1. The application is forwarded to a committee consisting of a minimum of two representatives from the Department of Anthropology and a representative of First Nations communities.

2. The committee will compile evidence concerning the cultural affiliation or origins of the items being requested.

3. The committee will attempt to determine whether there may be competing claims for the same items.

4. Based on this evidence, the committee will prepare a report on the cultural affiliation of the items and, will make recommendations regarding repatriation.

5. The committee’s report is submitted to the Chair of the Department of Anthropology for approval.

6. Repatriation of materials which have been acquired under licence (after 1974) require the approval of the appropriate provincial government ministry.

7. Once approved the report will be distributed to the initiator of the repatriation request as well as to relevant First Nations, the Canadian Association for Physical Anthropology, the Canadian Archaeological Association, the regional administrative officer for the provincial sites registration data base and/or other parties that may have some interest in the items.

8. Following a recommendation for repatriation to the initiator of the request, negotiations may begin for the timing and circumstances of repatriation, including reburial.

9. The conditions of transfer for each request will be the subject of a protocol document or agreement between the requesting individual or group and the Department of Anthropology.

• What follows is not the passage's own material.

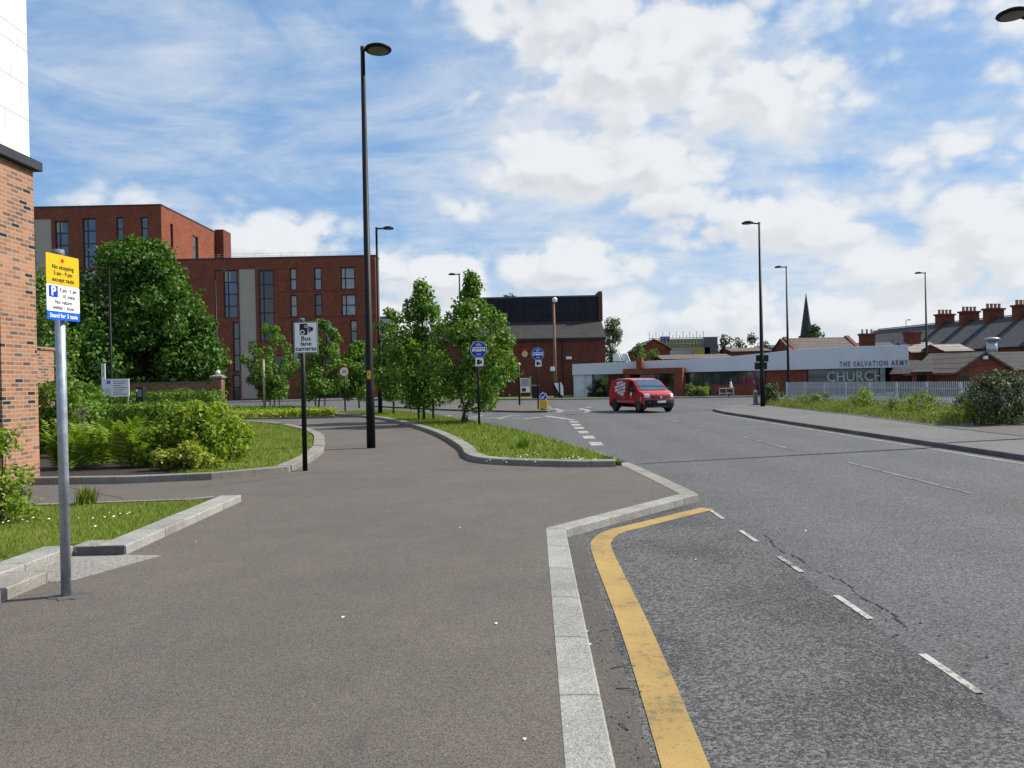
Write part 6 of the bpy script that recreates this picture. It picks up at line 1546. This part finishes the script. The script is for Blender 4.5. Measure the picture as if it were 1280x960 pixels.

10. Before any remains or objects may be scheduled for release following mutually satisfactory negotiations, the Department of Anthropology reserves the right to conduct a thorough inventory and scholarly documentation of the items in question for the purposes of scientific inquiry and heritage preservation.

11. The initiator of the request may also request a delay in implementation of repatriation, and in such a case the Department of Anthropology will continue to curate the material on the initiator’s behalf until the resumption of repatriation at a later date.